It used to happen sporadically but now it is a daily experience. As I am browsing the net I click on a link (usually a newspaper website). The page starts to load. Then I wait. And I wait. And I wait. It takes several seconds.
Once loaded, my patience is not rewarded since my MacBook Air mid-2011 seems to barely be able to keep up. Videos start playing left and right. Sound is not even turned off by default anymore. This shitshow festival of lights and sounds is discouraging but I am committed to learn about world news. I continue.
I have the silly idea to scroll down (searching for the meaty citations located between double quotes) and the framerate drops to 15 frames per second. Later, for no apparent reason, all fans will start running at full speed. The air exhaust will expel burning hot air. MacOS X's ActivityMonitor.app reveals countless "Helpers" processes which are not helping at all. I wonder if the machine is going to die on my lap, or take off like a jet and fly away.
What a sad sight. My laptop is seven years old but its specs are far from ridiculous.

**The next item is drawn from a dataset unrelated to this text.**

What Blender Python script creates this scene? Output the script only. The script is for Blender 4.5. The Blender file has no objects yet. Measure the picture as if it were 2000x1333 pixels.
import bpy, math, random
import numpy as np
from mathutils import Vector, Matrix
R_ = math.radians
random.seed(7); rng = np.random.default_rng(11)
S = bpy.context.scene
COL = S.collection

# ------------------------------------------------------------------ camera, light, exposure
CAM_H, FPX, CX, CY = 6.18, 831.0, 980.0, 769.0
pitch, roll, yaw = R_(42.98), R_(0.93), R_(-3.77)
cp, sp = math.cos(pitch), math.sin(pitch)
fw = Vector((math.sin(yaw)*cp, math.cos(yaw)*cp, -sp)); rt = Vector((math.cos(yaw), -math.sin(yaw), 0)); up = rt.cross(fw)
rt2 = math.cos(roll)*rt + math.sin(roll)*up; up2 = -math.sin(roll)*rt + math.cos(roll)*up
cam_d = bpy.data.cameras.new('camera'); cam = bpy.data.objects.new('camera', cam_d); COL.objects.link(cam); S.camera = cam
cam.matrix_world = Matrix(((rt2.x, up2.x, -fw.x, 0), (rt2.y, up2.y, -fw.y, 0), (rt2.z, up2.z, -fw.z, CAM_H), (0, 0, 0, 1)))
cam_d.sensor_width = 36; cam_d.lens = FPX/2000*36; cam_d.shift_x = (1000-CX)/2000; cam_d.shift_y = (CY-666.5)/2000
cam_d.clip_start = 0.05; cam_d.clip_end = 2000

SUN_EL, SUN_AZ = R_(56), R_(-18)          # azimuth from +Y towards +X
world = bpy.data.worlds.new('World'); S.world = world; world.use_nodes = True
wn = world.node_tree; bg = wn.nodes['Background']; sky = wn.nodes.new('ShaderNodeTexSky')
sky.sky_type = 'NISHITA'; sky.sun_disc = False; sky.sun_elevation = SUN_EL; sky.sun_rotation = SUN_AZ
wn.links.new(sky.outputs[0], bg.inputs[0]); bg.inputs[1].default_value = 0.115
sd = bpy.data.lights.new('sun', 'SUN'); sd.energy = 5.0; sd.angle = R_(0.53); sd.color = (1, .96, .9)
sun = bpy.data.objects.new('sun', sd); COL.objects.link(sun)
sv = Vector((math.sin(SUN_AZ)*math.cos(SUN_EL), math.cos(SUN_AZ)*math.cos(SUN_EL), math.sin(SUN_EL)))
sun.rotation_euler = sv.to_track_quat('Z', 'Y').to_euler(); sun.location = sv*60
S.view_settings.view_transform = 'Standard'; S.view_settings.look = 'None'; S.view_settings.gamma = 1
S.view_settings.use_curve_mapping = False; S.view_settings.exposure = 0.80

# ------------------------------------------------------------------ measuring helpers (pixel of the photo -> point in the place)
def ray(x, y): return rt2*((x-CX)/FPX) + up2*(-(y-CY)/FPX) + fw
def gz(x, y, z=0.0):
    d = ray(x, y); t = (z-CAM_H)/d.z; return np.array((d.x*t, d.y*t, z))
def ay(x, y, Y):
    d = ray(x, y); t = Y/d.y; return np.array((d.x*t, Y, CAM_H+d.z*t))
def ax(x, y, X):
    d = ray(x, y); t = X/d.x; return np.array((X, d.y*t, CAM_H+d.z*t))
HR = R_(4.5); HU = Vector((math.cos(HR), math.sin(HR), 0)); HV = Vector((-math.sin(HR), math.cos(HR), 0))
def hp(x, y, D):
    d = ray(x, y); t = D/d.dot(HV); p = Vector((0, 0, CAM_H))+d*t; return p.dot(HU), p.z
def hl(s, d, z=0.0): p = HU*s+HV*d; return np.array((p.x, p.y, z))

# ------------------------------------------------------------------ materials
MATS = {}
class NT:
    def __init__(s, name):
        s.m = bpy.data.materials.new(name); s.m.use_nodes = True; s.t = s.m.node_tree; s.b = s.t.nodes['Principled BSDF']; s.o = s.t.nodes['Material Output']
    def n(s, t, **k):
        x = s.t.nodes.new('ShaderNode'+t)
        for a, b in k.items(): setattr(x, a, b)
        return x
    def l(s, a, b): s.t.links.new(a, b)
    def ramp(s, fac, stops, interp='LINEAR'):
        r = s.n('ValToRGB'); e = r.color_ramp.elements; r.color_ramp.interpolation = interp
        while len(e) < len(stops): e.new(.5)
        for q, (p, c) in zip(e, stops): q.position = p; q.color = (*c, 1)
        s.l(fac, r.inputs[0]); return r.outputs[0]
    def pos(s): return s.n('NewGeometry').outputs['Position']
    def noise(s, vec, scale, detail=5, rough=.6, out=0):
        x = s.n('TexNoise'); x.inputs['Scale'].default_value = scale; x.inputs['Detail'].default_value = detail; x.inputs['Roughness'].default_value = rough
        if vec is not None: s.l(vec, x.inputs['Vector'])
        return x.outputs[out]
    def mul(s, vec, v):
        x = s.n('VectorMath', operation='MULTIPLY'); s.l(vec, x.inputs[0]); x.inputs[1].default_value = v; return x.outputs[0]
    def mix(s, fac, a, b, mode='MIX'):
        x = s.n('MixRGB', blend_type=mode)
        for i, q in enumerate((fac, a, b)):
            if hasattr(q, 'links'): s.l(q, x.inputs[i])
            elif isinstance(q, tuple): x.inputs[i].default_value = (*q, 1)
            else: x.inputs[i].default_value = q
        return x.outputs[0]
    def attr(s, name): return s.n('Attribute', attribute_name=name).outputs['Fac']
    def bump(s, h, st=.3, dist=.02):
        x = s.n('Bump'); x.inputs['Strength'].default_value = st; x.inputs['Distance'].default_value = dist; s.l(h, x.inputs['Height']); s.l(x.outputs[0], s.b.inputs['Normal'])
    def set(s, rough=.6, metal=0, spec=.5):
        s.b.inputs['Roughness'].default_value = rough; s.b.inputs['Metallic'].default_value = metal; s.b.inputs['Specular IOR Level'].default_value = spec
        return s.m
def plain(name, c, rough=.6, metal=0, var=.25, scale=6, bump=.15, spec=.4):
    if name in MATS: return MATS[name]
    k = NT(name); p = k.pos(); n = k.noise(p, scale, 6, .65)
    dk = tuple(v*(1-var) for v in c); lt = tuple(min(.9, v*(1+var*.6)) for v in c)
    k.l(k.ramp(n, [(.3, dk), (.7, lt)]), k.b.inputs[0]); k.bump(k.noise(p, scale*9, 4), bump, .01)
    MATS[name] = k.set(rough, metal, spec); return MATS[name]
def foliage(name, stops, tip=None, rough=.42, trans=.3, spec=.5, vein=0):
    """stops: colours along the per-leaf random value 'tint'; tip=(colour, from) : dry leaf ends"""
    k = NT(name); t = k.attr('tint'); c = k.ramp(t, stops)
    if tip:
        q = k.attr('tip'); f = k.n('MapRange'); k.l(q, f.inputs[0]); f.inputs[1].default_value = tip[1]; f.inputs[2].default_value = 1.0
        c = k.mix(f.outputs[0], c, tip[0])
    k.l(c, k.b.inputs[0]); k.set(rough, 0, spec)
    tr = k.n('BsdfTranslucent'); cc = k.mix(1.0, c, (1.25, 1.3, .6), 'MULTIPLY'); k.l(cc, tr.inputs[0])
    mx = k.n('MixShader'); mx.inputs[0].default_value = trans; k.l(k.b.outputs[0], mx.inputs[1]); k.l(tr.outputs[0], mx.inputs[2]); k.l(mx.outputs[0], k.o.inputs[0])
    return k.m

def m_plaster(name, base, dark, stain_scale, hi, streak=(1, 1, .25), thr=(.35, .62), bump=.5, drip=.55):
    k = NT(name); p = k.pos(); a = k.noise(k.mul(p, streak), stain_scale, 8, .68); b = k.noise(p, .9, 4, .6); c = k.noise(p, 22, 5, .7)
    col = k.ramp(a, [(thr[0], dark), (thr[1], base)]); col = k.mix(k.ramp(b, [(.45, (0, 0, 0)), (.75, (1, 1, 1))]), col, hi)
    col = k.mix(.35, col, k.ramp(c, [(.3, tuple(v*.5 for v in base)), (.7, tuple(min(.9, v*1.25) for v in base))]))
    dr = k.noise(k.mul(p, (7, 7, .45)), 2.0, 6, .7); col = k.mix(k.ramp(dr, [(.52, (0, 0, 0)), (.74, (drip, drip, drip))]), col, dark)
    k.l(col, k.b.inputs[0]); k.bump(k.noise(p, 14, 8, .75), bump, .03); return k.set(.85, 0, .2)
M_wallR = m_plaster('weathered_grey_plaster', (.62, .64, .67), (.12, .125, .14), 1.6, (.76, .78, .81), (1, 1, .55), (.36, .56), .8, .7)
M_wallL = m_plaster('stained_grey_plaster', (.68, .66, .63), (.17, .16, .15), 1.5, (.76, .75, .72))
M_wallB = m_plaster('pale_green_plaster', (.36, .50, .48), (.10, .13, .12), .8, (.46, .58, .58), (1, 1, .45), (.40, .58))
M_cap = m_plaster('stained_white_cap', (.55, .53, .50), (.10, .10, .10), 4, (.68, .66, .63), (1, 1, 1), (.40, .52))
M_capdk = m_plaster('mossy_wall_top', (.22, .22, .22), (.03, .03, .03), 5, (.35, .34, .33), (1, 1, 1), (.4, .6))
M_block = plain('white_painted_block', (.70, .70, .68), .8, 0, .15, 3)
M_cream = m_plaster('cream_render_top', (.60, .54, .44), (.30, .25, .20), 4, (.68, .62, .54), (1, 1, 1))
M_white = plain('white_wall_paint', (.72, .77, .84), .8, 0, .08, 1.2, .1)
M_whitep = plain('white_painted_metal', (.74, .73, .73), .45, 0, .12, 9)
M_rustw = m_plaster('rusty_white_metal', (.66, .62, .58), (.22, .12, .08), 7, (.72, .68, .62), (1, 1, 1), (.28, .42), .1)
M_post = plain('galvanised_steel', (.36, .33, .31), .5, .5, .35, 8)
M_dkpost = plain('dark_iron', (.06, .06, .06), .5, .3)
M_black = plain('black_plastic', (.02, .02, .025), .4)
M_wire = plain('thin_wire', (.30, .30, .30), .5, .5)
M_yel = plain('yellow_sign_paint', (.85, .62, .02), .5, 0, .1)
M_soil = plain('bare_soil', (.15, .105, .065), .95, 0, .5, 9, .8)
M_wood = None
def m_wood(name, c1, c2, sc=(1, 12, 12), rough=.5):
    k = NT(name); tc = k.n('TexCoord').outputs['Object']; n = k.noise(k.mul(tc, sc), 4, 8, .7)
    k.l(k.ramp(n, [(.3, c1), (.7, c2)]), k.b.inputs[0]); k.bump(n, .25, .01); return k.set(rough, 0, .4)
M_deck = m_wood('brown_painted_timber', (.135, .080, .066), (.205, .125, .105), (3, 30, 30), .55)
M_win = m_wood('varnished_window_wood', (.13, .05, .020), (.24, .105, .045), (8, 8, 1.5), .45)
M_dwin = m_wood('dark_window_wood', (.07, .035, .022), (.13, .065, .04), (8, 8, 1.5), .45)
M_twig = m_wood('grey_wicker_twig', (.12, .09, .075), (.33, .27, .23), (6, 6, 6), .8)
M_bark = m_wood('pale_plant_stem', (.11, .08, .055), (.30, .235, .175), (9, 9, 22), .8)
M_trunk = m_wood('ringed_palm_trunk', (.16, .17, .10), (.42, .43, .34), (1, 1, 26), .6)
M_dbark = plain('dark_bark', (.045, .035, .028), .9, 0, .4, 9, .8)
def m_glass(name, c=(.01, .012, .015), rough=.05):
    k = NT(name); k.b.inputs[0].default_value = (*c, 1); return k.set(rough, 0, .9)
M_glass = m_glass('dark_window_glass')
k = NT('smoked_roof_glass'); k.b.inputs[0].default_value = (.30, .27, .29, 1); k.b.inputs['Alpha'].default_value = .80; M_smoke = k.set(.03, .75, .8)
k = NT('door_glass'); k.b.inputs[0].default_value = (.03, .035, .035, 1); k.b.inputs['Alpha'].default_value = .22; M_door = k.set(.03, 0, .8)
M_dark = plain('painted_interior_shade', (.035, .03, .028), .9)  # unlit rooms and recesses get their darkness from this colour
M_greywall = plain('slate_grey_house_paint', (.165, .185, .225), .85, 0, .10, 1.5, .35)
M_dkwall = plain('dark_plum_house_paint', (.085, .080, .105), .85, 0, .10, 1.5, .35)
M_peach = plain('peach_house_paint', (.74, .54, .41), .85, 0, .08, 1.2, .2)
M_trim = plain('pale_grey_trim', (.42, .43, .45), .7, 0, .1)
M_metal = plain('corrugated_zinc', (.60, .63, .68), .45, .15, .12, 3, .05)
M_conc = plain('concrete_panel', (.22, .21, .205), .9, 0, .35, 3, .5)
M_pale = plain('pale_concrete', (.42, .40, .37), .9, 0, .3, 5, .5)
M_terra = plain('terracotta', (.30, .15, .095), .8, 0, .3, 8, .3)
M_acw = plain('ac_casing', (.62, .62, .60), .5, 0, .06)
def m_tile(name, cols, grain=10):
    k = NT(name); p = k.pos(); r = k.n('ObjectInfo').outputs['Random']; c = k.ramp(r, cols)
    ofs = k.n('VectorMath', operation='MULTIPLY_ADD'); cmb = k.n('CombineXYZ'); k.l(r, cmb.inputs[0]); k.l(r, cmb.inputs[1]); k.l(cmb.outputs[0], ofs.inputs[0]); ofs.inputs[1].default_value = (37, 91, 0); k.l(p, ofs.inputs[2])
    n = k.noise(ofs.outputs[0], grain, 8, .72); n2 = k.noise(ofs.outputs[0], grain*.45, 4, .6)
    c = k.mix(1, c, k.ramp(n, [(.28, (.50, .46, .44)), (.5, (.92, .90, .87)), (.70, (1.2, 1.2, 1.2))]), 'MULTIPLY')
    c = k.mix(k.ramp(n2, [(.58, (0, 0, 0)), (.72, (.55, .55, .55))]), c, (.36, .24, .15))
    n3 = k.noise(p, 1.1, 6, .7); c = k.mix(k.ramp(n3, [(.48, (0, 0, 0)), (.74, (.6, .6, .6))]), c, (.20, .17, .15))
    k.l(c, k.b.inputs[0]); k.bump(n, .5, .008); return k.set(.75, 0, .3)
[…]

- 1.7 Ghz Intel Core i5 with two hyper-threaded CPUs.
- 4 GiB 1333Mhz DDR3
- SSD drive
A computer this powerful should be able to render any web-page gracefully. It used to do the job correctly a few years ago. It can't anymore even though it doesn't look like the new content is doing much more than it used to.
I took a look at my own website and realized I was also guilty. The homepage requires 23 HTTP requests. It weighs 1.5 MiB and takes 800 milliseconds to load. All that to show six images and a banner. If you scroll down all the way to the bottom, your browser will have transfered 5.6 MiB while performing 78 HTTP requests. How did I end up building this crap?
For every better, faster, energy-efficient CPU/Storage/RAM element produced by hardware designers it seems there are ten programmers ready to add a hundred features. In programming like in every day life, incremental degradation makes it surprisingly easy to over-consume available resources.
There is hope. More and more of us are becoming aware of the problem. I am confident things will end up going in the right direction. On a personal note, it was time for this website to change.
I am well aware there are many elements between a file on a server and the eyes of a reader. Like I am aware that a commercial website must solve problems a personal blog doesn't have to consider. Yet it seems like an increasingly good idea to take a few steps back and wonder if we are doing our best to use only what is needed. And do what we can about it, however infinitesimal we think it is.
This is the new layout of fabiensanglard.net. I have removed the comment sections, most of the Javascript, and I will try to stick to text, svgs and webp images. I may have gone over the top by removing almost everything but this will be an interesting challenge to attempt to achieve more with less.